IV. La dénonciation de l’horreur de la guerre dans un texte qui dépasse la référence strictement historique

Par le repérage des personnages mis en scène, on peut facilement comprendre qu’il s’agit ici d’une guerre civile clairement définissable comme étant celle qui enflamma la France au 16ème siècle, mais les procédés de généralisation permettent de dépasser cette relation à l’histoire de la France et envisagent l’explication dans le cadre plus large de la dénonciation de toute guerre civile, fonctionnant selon un même principe et détruisant toute valeur morale au profit de son antithèse immorale ou amorale. Les procédés sont les suivants :

- La plupart des verbes sont au présent, valeur intemporelle et donc généralisante.

- Des articles au singulier marquent une généralisation (début et fin du texte).

- De même lorsque ce sont des articles définis.

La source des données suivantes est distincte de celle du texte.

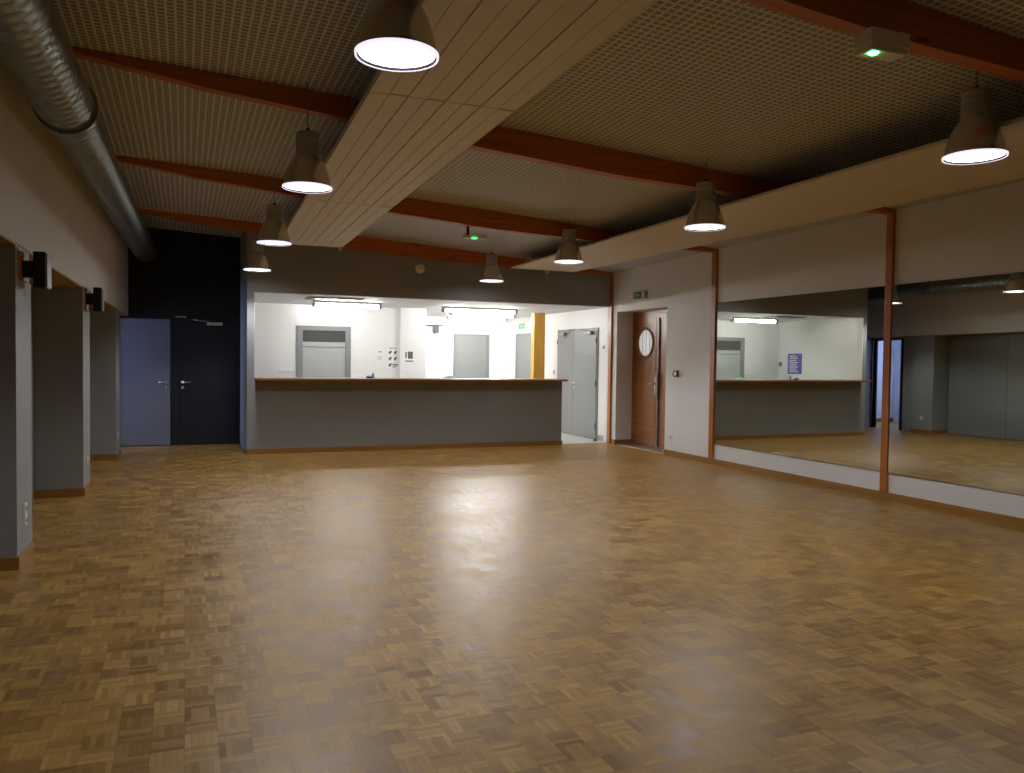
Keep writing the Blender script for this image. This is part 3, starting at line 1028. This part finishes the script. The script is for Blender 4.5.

- Aucune situation n’est temporellement ni géographiquement clairement définissable : situation valable en tout lieu et tout temps.





Conclusion

    Le propos de d’Aubigné est certes de dénoncer l’horreur des guerres de religions qu’il a lui-même subies mais, au-delà de sa propre expérience, on comprend qu’il se veut dénonciateur de toute guerre civile amenant irrémédiablement au renversement total des valeurs, à la mise en place du mal comme principe fondateur d’un ordre nouveau. Cela mène à la négation de toute humanité, comme nous le rappelle d’ailleurs la comparaison des attitudes du loup et de l’homme, et fait de cette œuvre un témoignage extrêmement pessimiste.